Implemented: ORS 279C.650, 279C.655, 279C.660, 279C.665 & 279C.670
Hist.:
DAS 4-2004, f. 11-23-04, cert. ef. 3-1-05; DAS 5-2006, f. & cert. ef. 5-31-06;
DAS 11-2009 f. 12-30-09 cert. ef. 1-1-10
125-249-0910
Changes to the Work and Contract Amendments
(1) Definitions. As used in this Rule:
(a) "Amendment" means a Written modification to the terms and conditions of a Public Improvement Contract, other than by Changes to the Work, within the general Scope of the original Procurement that requires mutual agreement between the Agency and the Contractor.
(b) "Changes to the Work" means a mutually agreed upon change order, or a construction change directive or other Written order issued by the Agency or its authorized representatives to the Contractor requiring a change in the Work within the general Scope of a Public Improvement Contract and issued under its changes provisions in administering the Contract and, if applicable, adjusting the Contract Price or contract time for the changed Work.
(2) Changes Provisions. Changes to the Work are anticipated in construction and, accordingly, Agencies must include changes provisions in all Public Improvement Contracts that detail the Scope of the changes clause, provide pricing mechanisms, authorize the Agency or its authorized representatives to issue Changes to the Work and provide a procedure for addressing Contractor claims for additional time or compensation.

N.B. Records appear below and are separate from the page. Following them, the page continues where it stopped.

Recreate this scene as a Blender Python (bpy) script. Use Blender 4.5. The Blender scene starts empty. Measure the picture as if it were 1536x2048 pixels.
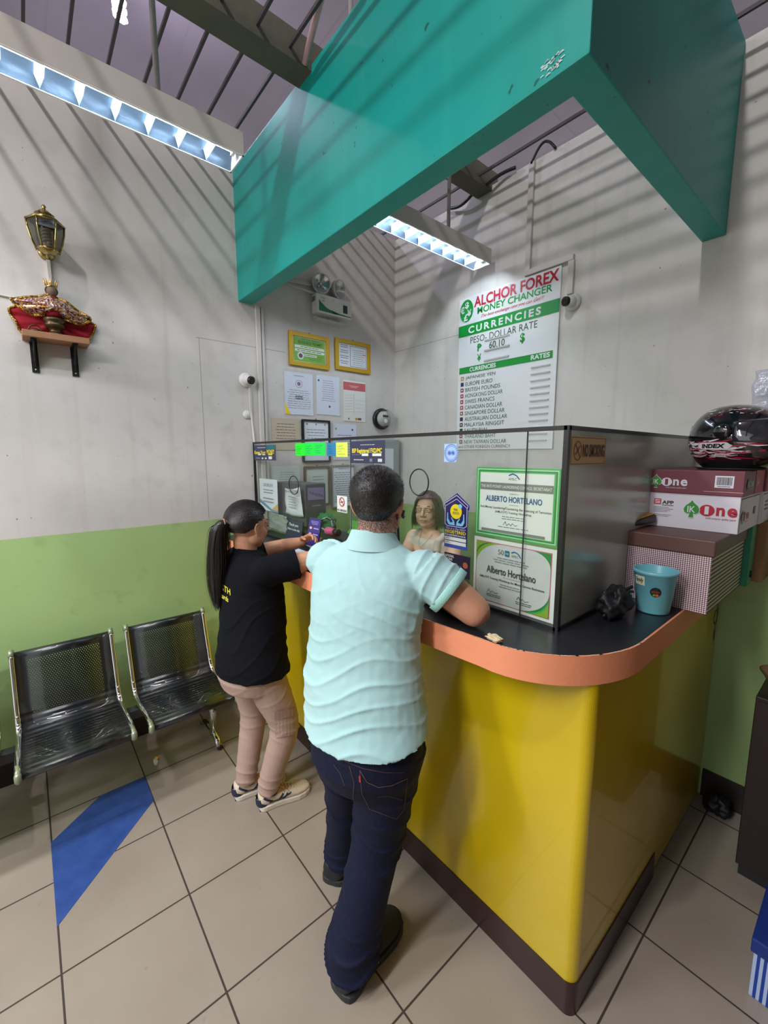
import bpy, bmesh, math, random
from mathutils import Vector, Matrix, noise
from mathutils.bvhtree import BVHTree
random.seed(7)
V = Vector
PI = math.pi
scn = bpy.context.scene
col = scn.collection

# ------------------------------------------------------------------ camera
F = V((-0.75670, 0.63963, -0.13444)); F.normalize()
a_ = math.radians(40.2058); p_ = math.radians(7.7264)
F = V((-math.cos(a_)*math.cos(p_), math.sin(a_)*math.cos(p_), -math.sin(p_)))
# forward = 40.2 deg off the -x direction
F = V((-math.cos(a_)*math.cos(p_), math.sin(a_)*math.cos(p_), -math.sin(p_)))
R_ = F.cross(V((0, 0, 1))).normalized(); U_ = R_.cross(F)
cam_d = bpy.data.cameras.new('camera'); cam = bpy.data.objects.new('camera', cam_d); col.objects.link(cam)
m = Matrix((R_, U_, -F)).transposed().to_4x4(); m.translation = V((2.8669, -2.5482, 1.75)); cam.matrix_world = m
cam_d.sensor_fit = 'HORIZONTAL'; cam_d.sensor_width = 36; cam_d.lens = 847.6/1536*36
cam_d.clip_start = 0.05; cam_d.clip_end = 60
scn.camera = cam

# ------------------------------------------------------------------ world, lights, exposure
w = bpy.data.worlds.new('world'); scn.world = w; w.use_nodes = True
bg = w.node_tree.nodes['Background']; bg.inputs[0].default_value = (0.93, 0.95, 1.0, 1); bg.inputs[1].default_value = 0.85
scn.view_settings.view_transform = 'Standard'; scn.view_settings.look = 'None'
scn.view_settings.exposure = 0.40; scn.view_settings.gamma = 1.0; scn.view_settings.use_curve_mapping = False

def lamp(name, kind, loc, power, color=(1, 1, 1), size=0.1, size_y=None, rot=None):
    d = bpy.data.lights.new(name, kind); d.energy = power; d.color = color
    if kind == 'AREA':
        d.size = size
        if size_y: d.shape = 'RECTANGLE'; d.size_y = size_y
    else: d.shadow_soft_size = size
    o = bpy.data.objects.new(name, d); o.location = loc
    if rot: o.rotation_euler = rot
    col.objects.link(o); return o

# high-bay bulb that hangs in the hall above the open ceiling grid (its bars throw the thin shadows)
lamp('hall_lamp_light', 'POINT', (2.1, -3.7, 5.45), 175, (1.0, 0.95, 0.97), 0.085)
lamp('hall_bulb_light', 'POINT', (-1.72, -1.59, 5.50), 150, (0.74, 0.72, 1.0), 0.06)
# ceiling tubes in the part of the shop behind the photographer
lamp('shop_tube_light', 'AREA', (2.2, -4.6, 3.3), 75, (0.95, 0.98, 1.0), 0.25, 2.4, (0, 0, 0))
lamp('shop_tube_light', 'AREA', (.8, -4.9, 3.3), 80, (0.95, 0.98, 1.0), 0.25, 2.4, (0, 0, 0))

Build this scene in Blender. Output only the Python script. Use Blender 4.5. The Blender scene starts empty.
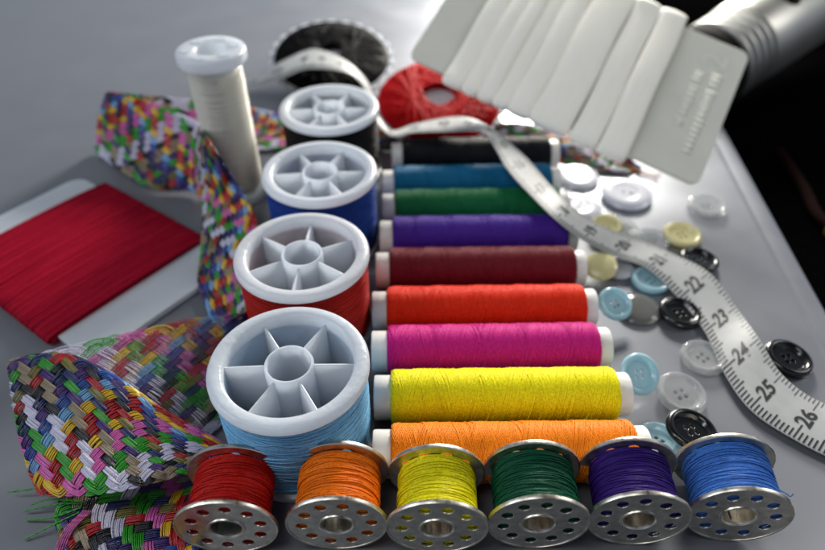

When Changes to the Work are agreed to or issued consistent with the Contract's changes provisions they are not considered to be new Procurements and an exemption from competitive bidding is not required for their issuance by Agencies.
(3) Change Order Authority. Agencies may establish internal limitations and delegations for authorizing Changes to the Work, including dollar limitations. Dollar limitations on Changes to the Work are not set by these Rules, but such changes are limited by the above definition of that term.
(4) Contract Amendments. Contract Amendments within the general Scope of the original Procurement are not considered to be new Procurements and an exemption from competitive bidding is not required in order to add components or phases of Work specified in or reasonably implied from the Solicitation Document. Amendments to a Public Improvement Contract may be made only when:
(a) They are within the general Scope of the original Procurement;
(b) The field of competition and Contractor selection would not likely have been affected by the contract modification. Factors to be considered in making that determination include similarities in Work, project site, relative dollar values, differences in risk allocation and whether the original Procurement was accomplished through competitive bidding, competitive proposals, Competitive Quotes, sole source or emergency contract;
(c) In the case of a Contract obtained under an Alternative Contracting Method, any additional Work was specified or reasonably implied within the findings supporting the competitive bidding exemption; and
(d) The Amendment is made consistent with this Rule and other applicable legal requirements.
Stat. Auth.: ORS 279A.065(5)(a) & 279A.070
Stats. Implemented: ORS 279A.065 & 279C.400(1)
Hist.: DAS 4-2004, f. 11-23-04, cert. ef. 3-1-05; DAS 9-2005, f.